The way it works is developers have to submit proposals of this size before a town’s Zoning or Planning Board. But Perry said when the boards have rejected proposals like this in the past (Middletown initially rejected Village 35, for example), the developer sued, which almost always results in legal battles that can stretch out over decades — and cost Middletown taxpayers tens of thousands of dollars in legal bills.

Eminent domain is when the government seizes private property from its owners, but pays the owners fair market value for the land. The use of eminent domain in America is very controversial, and even if Middletown attempted to use eminent domain in this case, there would likely be legal pushback from the developer.

Perry said he trying to stop new development from happening in Middletown.

“It is completely inappropriate for that kind of development to be there,” said Perry, of the 500 apartments. “We are going to fight this.

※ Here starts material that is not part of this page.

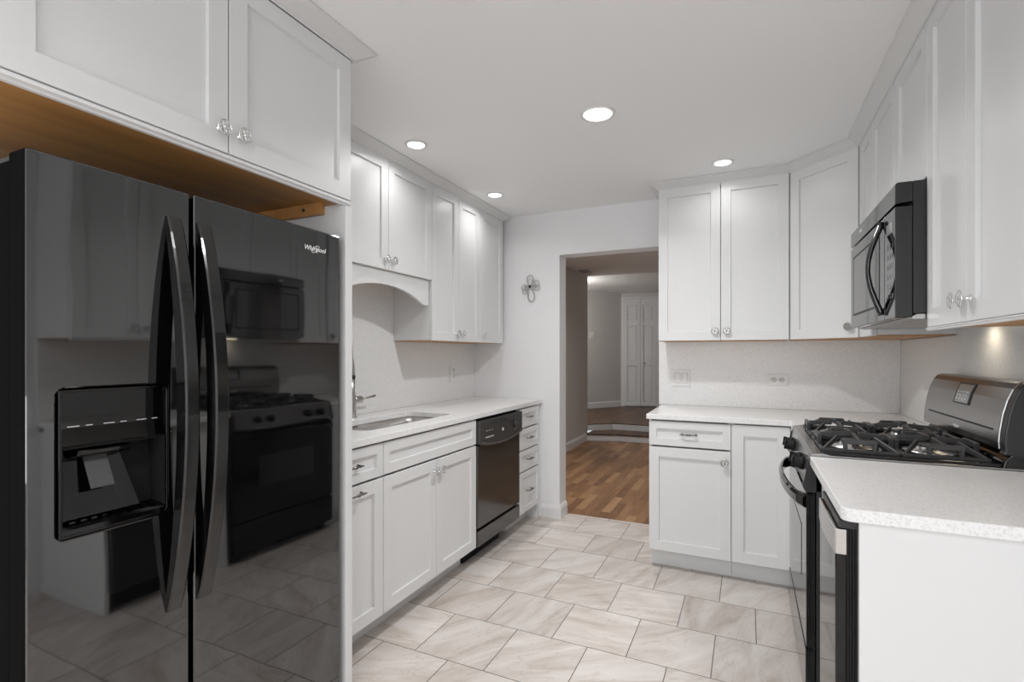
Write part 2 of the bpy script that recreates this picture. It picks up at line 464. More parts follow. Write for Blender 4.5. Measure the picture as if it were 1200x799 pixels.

Developers should be focused on redeveloping, not developing wooded lots and open space.”

“Rather than finding the right location on an already-developed property, developers want to take the quickest and easiest route by destroying our few remaining wooded, environmentally sensitive and undeveloped properties.”

In April, the Middletown Planning Board also unveiled something called the “Master Plan Reexamination Report.”

The singular goal of that report is to help preserve undeveloped open space in Middletown — and to encourage “redevelopment” in previously blighted areas or “where existing infrastructure such as utilities, public transportation and jobs exist.”

“To achieve these goals, the Township will acquire open space through condemnation, if necessary,” said the Township.

Middletown said the Township used this method in 2022 to acquire Fairview Fields, which had been owned by Fairview Cemetery, to prevent it from being developed and preserve it as youth recreational space.